Out of the 148 residences and businesses in town serviced with water and sewer, only about 80 were getting the renewal project at this time. The rest had been done in 2003, Hennen said.

Ground contamination is not the only glitch contractors run into, Broberg said. More often they see things like groundwater pockets or undesirable soils, which are routine.

Right now, several crews were coming in piecemeal to work on various aspects of the project.

There were two five-person crews in Echo this week to lay the piping. Broberg said the pipes will be buried 20 feet beneath the surface.

Then two separate crews will come in to reline some of the pipes.

“No less than five persons per crew,” Broberg said, “but not all at the same time.”

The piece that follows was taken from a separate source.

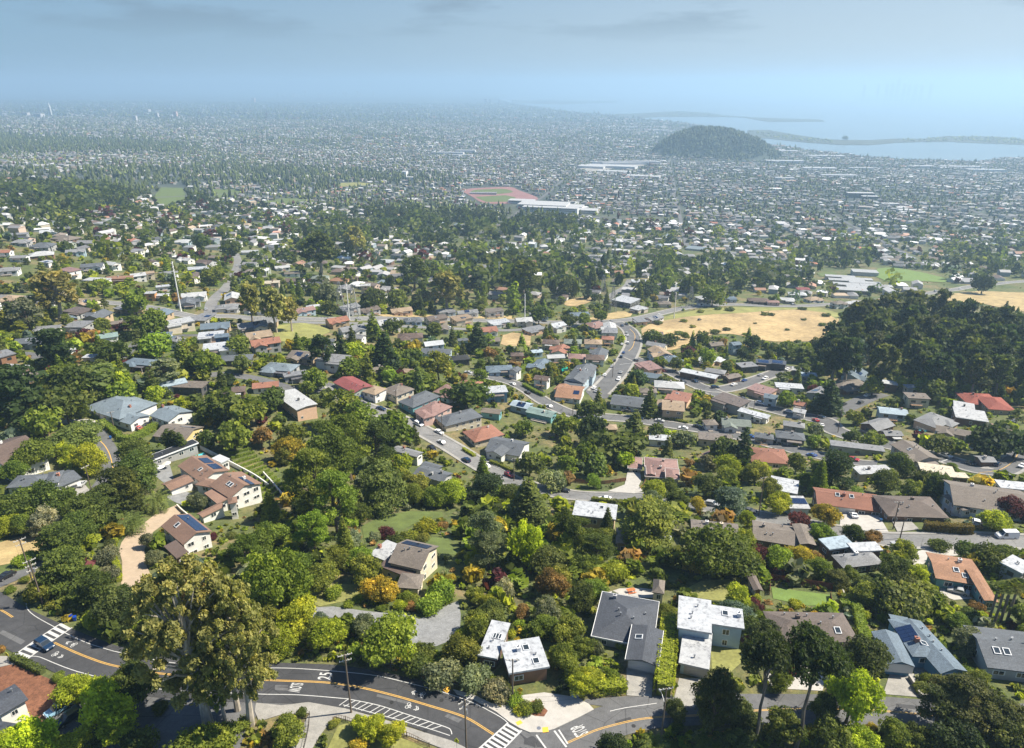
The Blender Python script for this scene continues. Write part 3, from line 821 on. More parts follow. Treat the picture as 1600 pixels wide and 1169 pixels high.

Pipes that are being rehabilitated will receive spray-on coating to protect them from rotting on the inside, Broberg said. That will take a crew of about four workers.

Schmidt Construction out of Redwood Falls will come in to pull things back together, leveling and replacing gravel and so forth, Broberg said.

Bollig Inc., Engineering & Environmental is from Willmar and did the designs for the project.

The general contractor is Kuechle Underground from Kimble.

In spite of having the streets torn up over the town’s 125 anniversary over Aug. 18-20, the event was a success.

“The anniversary went very well other than the rain Friday night,” Hennen said, “but it didn’t put a damper on anything.”

Even the one-hour parade was able to weave its way around town without too much trouble. And, it worked well to put the band in the parking lot behind the community center, close to the elevator, Hennen said.

All the streets in Echo, with the exception of North Avenue and Third Avenue, are affected by this project and will remain so until at least the substantial completion date, Nov. 15.